Govt must not worship capital at the expense of human rights


THE public spat between government and villagers in the Dinde area of Hwange over the disputed coal-mining project run by Chinese miners makes sad reading and once again shows Zanu PF’s tendency to ride roughshod over the rights of citizens it purports to safeguard.

The project, run by Chinese firm Beifa Investments (Pvt) Ltd, has been failing to take off the ground since 2019 owing to resistance from villagers who fear the coal-mining venture would eventually displace them from their ancestral land.

But Matabeleland North Provincial Affairs minister Richard Moyo had the guts to tell the jittery villagers that the project would go ahead with or without their consent, saying those who dare resist would face the full wrath of the law. His argument was that the project is of national importance as it seeks to generate employment as well as electricity for the country.

The Zanu PF honcho added that government would not hesitate to deploy armed police to “protect” the investor.  But the question is: if the villagers don’t see value in the project why should government bureaucrats foist it down their throats?

The development comes shortly after attempts by government to evict more than 12 000 families from Chilonga area in  Chiredzi  to make way  for a lucerne farming project run by a private dairy company faced similar resistance.  Even though the villagers have resisted the move, it appears  the second republic is determined to forge ahead with the project as it seemingly respects capital more than citizens’ rights.

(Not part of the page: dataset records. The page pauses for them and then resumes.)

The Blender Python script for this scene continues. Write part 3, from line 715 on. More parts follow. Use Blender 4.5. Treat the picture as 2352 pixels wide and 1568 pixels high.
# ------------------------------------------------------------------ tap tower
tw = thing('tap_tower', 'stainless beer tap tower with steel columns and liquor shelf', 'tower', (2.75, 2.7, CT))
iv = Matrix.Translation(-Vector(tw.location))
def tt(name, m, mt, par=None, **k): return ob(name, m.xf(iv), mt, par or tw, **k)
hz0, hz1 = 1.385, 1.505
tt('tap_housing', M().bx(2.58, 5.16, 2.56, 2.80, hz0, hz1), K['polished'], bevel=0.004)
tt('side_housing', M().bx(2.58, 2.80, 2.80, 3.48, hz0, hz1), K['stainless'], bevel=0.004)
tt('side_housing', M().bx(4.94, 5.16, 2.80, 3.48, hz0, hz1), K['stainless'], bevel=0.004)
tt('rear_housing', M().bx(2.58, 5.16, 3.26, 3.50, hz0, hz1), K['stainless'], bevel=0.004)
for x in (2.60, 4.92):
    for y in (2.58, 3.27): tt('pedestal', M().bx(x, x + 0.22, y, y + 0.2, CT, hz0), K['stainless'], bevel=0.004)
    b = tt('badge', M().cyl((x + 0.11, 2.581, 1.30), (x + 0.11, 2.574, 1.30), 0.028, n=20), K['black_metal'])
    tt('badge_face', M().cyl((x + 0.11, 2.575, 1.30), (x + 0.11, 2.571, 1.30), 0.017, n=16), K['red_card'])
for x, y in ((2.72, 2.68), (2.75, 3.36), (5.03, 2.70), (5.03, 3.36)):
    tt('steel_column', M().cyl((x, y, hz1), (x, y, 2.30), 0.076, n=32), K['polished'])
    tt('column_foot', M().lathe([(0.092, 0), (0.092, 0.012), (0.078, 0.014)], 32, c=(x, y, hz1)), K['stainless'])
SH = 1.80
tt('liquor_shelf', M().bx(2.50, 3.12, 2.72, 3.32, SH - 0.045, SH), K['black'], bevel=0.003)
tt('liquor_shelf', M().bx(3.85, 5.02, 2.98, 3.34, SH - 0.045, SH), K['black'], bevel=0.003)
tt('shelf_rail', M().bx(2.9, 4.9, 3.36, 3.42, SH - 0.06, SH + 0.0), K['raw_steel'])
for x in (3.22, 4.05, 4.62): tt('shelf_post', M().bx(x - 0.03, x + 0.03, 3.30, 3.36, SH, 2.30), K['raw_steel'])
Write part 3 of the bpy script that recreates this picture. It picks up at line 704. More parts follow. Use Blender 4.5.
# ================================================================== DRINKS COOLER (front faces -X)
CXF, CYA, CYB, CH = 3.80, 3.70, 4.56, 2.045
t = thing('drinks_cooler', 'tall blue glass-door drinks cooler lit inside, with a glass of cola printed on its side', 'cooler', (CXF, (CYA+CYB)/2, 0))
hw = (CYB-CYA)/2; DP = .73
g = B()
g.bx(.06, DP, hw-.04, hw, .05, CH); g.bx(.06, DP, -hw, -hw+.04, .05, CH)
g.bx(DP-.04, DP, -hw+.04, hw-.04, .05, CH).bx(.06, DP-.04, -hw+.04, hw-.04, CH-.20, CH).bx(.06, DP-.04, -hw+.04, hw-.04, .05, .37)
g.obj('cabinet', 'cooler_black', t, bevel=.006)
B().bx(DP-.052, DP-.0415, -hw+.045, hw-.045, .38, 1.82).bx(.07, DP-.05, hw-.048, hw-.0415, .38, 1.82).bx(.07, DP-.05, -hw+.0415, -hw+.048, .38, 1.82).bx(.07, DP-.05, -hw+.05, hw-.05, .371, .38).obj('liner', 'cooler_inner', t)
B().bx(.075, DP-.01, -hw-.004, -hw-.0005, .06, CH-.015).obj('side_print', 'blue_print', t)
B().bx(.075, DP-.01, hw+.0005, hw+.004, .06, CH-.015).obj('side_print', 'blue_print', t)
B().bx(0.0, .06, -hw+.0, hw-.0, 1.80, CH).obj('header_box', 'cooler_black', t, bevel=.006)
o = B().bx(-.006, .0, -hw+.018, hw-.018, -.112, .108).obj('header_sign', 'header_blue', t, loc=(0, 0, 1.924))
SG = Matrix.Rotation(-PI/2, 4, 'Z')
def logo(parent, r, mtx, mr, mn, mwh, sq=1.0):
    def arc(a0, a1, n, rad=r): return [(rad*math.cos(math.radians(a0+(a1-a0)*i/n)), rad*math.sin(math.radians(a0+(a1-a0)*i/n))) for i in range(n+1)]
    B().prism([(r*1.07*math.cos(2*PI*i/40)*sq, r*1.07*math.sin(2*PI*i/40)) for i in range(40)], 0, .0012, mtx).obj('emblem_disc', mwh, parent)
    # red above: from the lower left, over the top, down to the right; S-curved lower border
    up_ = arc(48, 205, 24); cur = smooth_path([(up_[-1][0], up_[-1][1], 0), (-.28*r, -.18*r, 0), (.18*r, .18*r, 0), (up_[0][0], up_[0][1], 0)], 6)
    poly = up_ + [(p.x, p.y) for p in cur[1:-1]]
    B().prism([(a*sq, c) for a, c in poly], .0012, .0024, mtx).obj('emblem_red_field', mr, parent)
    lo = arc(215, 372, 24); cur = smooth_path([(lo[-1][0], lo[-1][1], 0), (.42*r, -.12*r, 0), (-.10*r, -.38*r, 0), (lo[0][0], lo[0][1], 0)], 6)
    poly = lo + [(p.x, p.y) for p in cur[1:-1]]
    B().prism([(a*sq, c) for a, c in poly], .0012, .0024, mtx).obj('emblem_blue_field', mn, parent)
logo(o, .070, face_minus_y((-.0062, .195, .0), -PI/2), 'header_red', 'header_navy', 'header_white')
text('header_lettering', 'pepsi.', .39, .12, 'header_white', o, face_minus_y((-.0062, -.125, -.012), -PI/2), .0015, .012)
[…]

While we have no problem with investment coming into the country especially at a time when the country is facing an economic crisis characterised by skyrocketing cost of living, three digit inflation, massive retrenchments and industrial capacity utilisation of less than 50%. However, investments must not come at the expense of the livelihoods of the same communities they are supposed to serve.

The crass and heartless treatment of the villagers  by government when investors move into an area is self-defeating as the very people who are supposed to be the major beneficiaries of the investment end up being the major victims of the same.

Reports of  graves being desecrated in the name of investment as well as attempts to  have investors carry out mining activities in wildlife conservancies smacks of desperation by a cash-strapped  regime.

As the Centre for Natural Resources Governance director Farai Maguwu observed: “Not a single community affected by mining is smiling in Zimbabwe, but the rich and powerful are ready even to spill blood to impose organised criminal gangs on communities. Any project or investor that is imposed on a community will not benefit that community. It is organised crime and will benefit criminal networks. Dinde is a replay of Marange (diamond fields).”

We cannot  agree more with his views.